We both have extended family that is gay, lesbian and/or bisexual. My wife is very accepting of all of them and I would say she is a strong ally to the LGBTQ community. So as our conversation turned to trans people, crossdressers and drag queens I was really surprised her liberal mindset turned inconsistent. She thinks it's (as she put it) "yuck". She says it's unnatural. She thinks it's gross. She believes men and women are beautiful in their respective ways but combining the two is something she is not attracted to at all and finds it repulsive.

(sigh)

So deep into the closet I backed in, just as I thought I could crack open the door, peek out and whisper "here i am." Instead, I will further attempt to minimize my CD /nonbinary footprint.

As a result I got rid of some things. I still have some of my stuff but it has certainly been culled. Not exactly a complete purge I guess. Not sure why I can't get rid of all it yet. I don't know. I guess wearing my girl clothes helps me feel like I'm attractive... it helps me feel like I look a little younger. Sometimes I get what I assume is a feeling of femininity and attempting to appear female helps manifest that feeling. Maybe that's why I kept some things.
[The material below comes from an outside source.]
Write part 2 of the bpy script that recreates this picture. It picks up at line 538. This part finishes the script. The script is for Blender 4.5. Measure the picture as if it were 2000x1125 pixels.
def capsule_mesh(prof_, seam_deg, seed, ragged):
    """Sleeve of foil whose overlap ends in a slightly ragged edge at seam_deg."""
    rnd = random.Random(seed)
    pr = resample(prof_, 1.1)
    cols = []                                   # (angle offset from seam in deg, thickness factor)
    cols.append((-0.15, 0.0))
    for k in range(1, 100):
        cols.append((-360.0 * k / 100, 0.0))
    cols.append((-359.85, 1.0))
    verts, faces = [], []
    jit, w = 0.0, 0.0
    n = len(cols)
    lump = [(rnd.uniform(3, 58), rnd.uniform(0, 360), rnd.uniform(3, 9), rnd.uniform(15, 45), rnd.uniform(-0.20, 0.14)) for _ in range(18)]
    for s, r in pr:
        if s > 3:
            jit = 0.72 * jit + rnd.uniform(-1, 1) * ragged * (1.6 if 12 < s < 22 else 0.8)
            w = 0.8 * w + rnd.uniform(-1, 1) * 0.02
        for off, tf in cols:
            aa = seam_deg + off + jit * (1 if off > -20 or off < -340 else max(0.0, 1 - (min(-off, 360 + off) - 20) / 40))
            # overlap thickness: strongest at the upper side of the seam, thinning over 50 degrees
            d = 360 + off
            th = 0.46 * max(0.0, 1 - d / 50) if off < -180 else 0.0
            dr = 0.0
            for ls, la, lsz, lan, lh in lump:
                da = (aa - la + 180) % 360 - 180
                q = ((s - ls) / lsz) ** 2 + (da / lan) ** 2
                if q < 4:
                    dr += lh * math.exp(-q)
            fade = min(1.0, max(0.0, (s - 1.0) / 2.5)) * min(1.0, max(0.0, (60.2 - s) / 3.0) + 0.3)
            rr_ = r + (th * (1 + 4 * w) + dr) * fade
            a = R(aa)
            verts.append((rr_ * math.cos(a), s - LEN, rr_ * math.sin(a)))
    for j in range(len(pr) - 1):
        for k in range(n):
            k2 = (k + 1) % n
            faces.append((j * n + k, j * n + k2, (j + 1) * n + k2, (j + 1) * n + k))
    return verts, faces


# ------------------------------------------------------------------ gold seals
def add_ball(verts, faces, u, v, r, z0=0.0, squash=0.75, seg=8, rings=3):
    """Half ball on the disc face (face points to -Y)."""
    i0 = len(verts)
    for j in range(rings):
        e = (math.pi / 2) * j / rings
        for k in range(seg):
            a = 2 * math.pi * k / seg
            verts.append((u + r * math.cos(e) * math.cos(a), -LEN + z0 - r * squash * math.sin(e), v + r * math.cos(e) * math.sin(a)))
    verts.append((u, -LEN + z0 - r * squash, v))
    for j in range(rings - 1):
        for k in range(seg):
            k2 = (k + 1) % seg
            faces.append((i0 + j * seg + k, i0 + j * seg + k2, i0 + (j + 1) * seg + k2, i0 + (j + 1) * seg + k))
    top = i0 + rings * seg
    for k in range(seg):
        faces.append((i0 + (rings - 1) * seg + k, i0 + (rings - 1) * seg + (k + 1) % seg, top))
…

Or maybe sometimes I just like to look pretty dammit!

Sorry for the long thread. Guess I just wanted to get this off my chest as well as let visitors see they're not alone if they're struggling in the closet.

So when I was digging stuff out from my car I found these red, peep-toe pumps and matching purse that I had forgotten about. They were my first pair of heels. Maybe I'll keep them a little while longer.